One of the hardest parts of constructing a solid horror narrative is giving your characters a reasonable motivation to stay in the location where the terror happens--even casual fans will snidely ask, "Duh, why don't they just leave LOLZ" the minute spooky shit starts happening. Other then setting your story in the proverbial cabin in the woods (or going post-apoc), the most effective way to believably put your characters through the ringer is to employ the apocryphal (and false) fable of the boiling frog. Start with innocuous but ambiguous happenings, ratchet up the tension and severity, and by the time your characters realize what kind of story they're in it's too late. One way to do this is to have a character cry werewolf--they are the only ones experiencing the most severe manifestations of paranormal activity (hey-oh), but for whatever reason the other characters don't believe them.

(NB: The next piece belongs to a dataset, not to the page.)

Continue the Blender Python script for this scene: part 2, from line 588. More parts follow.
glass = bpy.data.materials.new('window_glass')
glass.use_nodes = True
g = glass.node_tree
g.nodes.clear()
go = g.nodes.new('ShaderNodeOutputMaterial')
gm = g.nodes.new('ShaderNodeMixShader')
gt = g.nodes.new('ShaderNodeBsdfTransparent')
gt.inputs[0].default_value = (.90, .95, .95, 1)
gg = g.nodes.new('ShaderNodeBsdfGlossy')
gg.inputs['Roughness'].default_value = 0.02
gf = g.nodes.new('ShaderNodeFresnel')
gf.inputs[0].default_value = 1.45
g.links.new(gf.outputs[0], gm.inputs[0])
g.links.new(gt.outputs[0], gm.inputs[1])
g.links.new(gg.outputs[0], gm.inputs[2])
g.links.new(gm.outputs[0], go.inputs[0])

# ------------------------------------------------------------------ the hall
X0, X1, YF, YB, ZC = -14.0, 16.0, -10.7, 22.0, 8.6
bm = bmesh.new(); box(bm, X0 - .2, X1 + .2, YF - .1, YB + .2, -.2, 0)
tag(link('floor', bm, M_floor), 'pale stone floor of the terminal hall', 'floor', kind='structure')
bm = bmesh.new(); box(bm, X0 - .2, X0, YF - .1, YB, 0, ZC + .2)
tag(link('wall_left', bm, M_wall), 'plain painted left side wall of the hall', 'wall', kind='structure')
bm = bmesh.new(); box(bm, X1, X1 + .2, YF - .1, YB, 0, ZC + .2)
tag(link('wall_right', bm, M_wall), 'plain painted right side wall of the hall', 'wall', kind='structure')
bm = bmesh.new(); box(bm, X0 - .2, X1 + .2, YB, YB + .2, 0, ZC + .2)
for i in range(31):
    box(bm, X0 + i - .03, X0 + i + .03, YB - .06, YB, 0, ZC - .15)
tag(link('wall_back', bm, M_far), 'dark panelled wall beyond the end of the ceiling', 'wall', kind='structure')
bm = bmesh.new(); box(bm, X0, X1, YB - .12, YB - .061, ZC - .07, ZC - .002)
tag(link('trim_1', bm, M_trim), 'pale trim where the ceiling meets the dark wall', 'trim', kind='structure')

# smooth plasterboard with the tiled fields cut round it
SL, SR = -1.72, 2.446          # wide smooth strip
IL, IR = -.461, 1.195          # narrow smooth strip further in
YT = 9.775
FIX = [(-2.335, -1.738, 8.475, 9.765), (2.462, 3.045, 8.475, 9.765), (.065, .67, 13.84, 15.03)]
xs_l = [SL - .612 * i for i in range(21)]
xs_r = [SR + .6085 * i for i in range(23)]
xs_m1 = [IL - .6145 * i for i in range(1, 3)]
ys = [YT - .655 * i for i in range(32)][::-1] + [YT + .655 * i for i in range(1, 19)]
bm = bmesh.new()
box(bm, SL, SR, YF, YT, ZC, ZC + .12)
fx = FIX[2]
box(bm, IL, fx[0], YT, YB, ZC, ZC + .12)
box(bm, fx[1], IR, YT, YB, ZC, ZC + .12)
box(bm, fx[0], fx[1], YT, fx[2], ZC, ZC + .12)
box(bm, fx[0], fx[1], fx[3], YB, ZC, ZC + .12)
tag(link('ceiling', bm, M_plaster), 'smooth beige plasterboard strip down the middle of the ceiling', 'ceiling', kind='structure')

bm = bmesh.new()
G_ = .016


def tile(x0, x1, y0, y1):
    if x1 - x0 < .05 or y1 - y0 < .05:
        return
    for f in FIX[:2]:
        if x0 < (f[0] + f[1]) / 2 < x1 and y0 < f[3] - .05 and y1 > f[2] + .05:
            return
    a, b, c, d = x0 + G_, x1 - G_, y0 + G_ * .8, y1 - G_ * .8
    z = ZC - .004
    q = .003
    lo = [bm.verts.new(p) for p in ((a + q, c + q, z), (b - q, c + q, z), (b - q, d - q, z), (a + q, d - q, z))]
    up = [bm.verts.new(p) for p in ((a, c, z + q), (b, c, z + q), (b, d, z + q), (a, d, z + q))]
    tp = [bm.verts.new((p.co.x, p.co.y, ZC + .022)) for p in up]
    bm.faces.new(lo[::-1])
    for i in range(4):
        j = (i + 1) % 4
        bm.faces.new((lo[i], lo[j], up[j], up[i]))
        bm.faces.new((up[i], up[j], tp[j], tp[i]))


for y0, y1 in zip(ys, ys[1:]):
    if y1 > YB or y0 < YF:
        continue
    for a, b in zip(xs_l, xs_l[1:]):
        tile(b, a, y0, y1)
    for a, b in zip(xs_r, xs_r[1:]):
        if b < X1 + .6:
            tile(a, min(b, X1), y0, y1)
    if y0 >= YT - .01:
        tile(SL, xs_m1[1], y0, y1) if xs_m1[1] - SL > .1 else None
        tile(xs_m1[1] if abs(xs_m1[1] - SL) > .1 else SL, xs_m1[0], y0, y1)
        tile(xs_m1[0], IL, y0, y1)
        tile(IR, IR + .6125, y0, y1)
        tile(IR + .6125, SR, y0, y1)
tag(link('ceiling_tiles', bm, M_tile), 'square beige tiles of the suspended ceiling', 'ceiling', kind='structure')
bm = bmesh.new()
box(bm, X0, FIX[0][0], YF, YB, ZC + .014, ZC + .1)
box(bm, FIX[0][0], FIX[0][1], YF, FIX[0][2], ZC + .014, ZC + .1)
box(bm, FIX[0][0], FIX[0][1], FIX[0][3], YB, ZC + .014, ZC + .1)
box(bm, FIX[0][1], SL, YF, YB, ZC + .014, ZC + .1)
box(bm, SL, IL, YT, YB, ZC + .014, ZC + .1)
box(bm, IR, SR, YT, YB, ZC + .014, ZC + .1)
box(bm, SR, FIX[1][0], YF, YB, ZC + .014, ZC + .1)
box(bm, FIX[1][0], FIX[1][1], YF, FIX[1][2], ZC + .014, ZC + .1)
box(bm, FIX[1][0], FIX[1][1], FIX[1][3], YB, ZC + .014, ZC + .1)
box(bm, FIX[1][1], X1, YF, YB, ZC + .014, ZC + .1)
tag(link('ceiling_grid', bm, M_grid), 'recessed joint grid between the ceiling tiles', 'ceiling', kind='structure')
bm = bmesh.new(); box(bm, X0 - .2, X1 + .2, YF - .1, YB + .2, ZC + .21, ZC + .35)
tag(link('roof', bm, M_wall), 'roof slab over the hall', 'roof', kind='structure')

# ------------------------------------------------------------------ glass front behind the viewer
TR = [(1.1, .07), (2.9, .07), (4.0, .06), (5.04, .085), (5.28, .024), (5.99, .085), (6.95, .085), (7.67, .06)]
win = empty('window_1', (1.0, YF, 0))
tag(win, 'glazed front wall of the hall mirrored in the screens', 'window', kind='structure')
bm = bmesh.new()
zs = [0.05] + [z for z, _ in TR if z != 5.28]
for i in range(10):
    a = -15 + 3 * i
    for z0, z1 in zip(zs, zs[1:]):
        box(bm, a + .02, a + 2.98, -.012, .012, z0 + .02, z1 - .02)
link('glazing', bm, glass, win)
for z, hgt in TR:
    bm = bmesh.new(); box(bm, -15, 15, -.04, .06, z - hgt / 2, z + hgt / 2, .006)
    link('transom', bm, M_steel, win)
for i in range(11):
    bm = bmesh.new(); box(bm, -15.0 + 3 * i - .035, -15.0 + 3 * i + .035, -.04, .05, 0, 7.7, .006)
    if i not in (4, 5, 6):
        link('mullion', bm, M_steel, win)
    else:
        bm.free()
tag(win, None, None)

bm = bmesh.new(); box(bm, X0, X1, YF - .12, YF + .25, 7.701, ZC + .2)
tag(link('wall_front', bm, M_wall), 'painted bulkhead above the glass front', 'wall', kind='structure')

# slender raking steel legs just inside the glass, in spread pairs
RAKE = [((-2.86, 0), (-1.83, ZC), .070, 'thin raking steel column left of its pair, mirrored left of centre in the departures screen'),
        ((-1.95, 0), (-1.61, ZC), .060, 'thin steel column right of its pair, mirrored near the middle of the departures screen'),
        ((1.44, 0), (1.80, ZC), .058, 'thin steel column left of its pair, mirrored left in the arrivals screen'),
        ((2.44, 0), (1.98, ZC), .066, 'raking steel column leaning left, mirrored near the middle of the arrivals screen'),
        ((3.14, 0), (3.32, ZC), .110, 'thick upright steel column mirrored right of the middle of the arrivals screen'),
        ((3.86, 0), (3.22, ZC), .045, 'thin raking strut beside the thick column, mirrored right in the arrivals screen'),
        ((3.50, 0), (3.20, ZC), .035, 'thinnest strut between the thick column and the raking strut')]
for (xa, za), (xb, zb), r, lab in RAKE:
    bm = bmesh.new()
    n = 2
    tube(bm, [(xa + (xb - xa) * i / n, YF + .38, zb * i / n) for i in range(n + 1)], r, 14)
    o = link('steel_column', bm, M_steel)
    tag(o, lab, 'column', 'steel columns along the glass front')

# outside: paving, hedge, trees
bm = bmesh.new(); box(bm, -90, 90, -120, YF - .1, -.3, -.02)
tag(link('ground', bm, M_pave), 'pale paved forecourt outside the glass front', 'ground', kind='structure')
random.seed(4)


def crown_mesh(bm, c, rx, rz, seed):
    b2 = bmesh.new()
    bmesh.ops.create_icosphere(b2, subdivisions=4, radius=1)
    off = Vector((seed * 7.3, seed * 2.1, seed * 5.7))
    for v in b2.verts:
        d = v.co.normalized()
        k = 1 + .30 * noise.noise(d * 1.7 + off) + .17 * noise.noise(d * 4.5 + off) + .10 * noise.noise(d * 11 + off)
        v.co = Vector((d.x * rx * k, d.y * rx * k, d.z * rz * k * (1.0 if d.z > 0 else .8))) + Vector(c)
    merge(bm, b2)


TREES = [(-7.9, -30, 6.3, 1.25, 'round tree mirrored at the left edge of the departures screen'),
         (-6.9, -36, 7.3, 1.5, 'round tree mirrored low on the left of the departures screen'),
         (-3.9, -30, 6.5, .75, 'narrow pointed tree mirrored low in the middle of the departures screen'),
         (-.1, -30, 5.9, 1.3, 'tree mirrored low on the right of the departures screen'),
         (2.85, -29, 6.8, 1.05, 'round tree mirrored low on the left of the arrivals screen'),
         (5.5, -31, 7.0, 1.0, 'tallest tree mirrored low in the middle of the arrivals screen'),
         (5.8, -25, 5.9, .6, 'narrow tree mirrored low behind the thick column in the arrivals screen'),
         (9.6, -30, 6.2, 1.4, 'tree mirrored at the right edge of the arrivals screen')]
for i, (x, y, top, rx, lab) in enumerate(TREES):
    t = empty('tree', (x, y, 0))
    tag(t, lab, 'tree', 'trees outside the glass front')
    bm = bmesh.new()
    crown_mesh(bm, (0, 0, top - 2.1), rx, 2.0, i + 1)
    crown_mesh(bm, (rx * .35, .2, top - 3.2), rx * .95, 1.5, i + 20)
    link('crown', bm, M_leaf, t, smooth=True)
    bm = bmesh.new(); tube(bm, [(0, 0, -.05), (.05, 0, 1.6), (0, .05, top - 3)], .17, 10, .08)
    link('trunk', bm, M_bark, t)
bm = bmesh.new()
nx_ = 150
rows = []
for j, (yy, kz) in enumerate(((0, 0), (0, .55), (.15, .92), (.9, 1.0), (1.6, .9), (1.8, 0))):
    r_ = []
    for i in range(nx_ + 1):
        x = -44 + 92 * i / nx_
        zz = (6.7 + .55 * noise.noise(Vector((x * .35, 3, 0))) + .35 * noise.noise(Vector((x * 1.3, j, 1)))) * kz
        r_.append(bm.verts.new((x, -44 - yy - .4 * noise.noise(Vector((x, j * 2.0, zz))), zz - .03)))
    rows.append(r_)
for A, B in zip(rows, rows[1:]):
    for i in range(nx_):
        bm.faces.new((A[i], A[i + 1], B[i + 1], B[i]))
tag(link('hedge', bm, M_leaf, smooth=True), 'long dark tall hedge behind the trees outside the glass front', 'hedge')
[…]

Hell House LLC almost gets this right.
In HHLLC, a crew of professional haunters crashes a creepy, abandoned hotel in order to turn it into the haunted house to end all haunted houses in time for the Halloween season. Head haunt-cho Alex has directed Paul to document their efforts, ostensibly to make it easier for them to replicate the experience when they rebuild everything the next year. Paul's the first one to notice anything out of the ordinary going on, and Alex blows him off when Paul tries to talk to him about it.
So far, so good--we've got a character experiencing crazy shit that would make most of us run screaming out of the house, but he's not the one in charge. Alex isn't seeing or experiencing anything other than being woken up in the middle of the night by his annoying friends/crew members, so he's got no motivation to leave. Paul does, but doesn't have the ability to make it so. This dichotomy gives them a realistic reason to stay in the hotel until everything goes well off the rails.
Unfortunately, there's one moment where everyone's motivation falls apart, and the damnedest thing is it's eminently fixable.
Paul captures a sequence of film that's undeniable--the immobile clown dummy from the basement standing at the top of the stairs, the dummy moving its neck (which the characters have repeatedly stated it could not do), and then disappearing. In the sequence of film everyone in the house is accounted for. Paul plays the film back for the other characters, who all go oh shit and then quickly assume it's just Paul fucking with them.
Which almost works, but there's a problem. It's clear from the footage that none of the guys could have dressed up in the clown suit--we see them seconds later on the other side of the house. In order for Paul to be pranking them, the footage would need to be doctored, and that particular plot point isn't set up well. There are moments where Paul is portrayed as an irreverent slacker, but not as a master prankster--if his character had been set up as a hipster Loki it would have worked. But given what we're shown, I'm not buying the reactions of the other characters to Paul's footage.
To fix this moment, and by extension the reasons why the characters choose to stay in this haunted hotel, a quick scene could have been inserted earlier in the film showing Paul executing a serious practical joke on the rest of the crew. Preferably involving video editing. That's all it would take for me to buy the other characters' dismissive attitudes.
So, to recap--have your character cry werewolf. Have a relatively powerless and reputationally-challenged member of the group bear witness to the real horror. Give the other characters plausible reasons for not believing him or her. And then let the terror ensue!